If you happen to wake up at 4.15am and can’t get back to sleep, you want the book on top of your reading pile ito be ‘Case Histories’. Next thing you know, it’s half past seven.

I happened to read ‘Case Histories’ not long after finishing Alice Sebold’s ‘The Lovely Bones’. Richard and Judy notwithstanding, I really didn’t like ‘The Lovely Bones’. The premise of a murdered girl narrating the story sounded intriguing, but what you get is sentimental rather than moving, with characters who relapse into bleakness every time you think they’re about to do something interesting, all watched over by the girl in her saccharine heaven.

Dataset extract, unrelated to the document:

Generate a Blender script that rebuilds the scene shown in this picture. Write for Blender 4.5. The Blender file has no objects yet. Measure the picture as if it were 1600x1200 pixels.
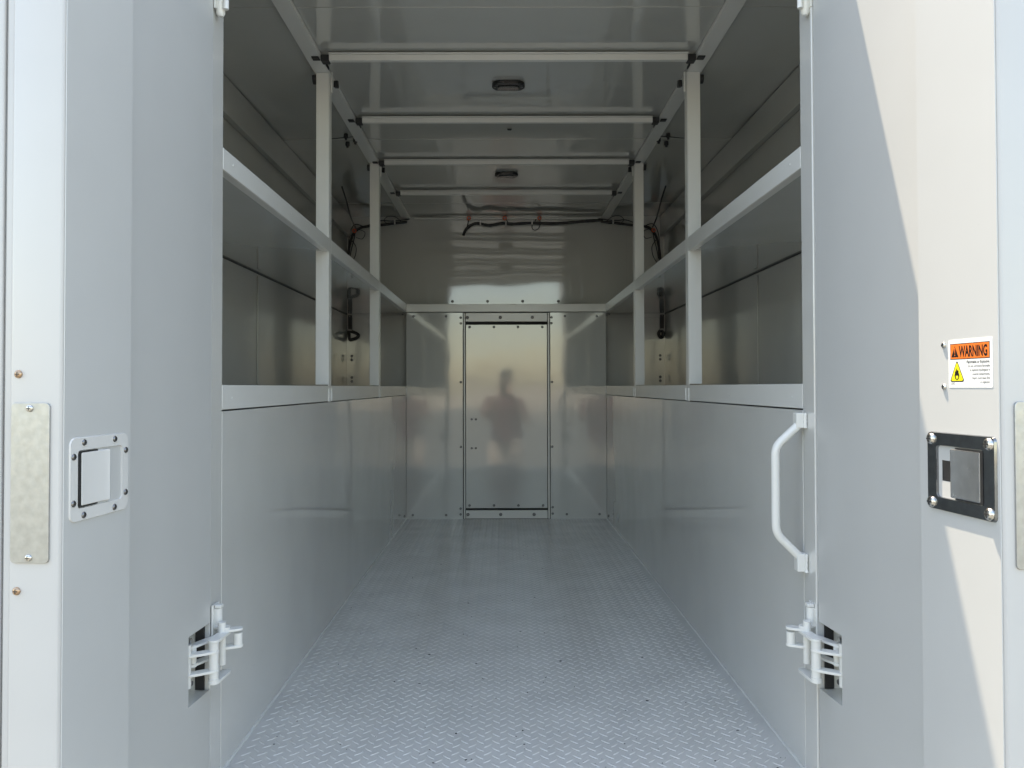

‘Case Histories’ is everything ‘The Lovely Bones’ is not, largely because Kate Atkinson’s characters are complex people in a complex world. Both books look at loss, and the hole that’s left in people’s lives when a family member dies violently. Kate Atkinson, however, has a sense of humour, and a sharp awareness that the ridiculous is always with us, as well as the mundane and the tragic. She’s also a genius at combining dialogue with a narration of one character’s thoughts, bringing out the contrasts between what people say, what they mean, and what other people think they mean, all in prose that zips past you so fast you don’t notice how good it is. And unlike ‘The Lovely Bones’, ‘Case Histories’ is a true detective story, in the best page-turning style.

My ‘Books I wish I’d written’ list is now longer.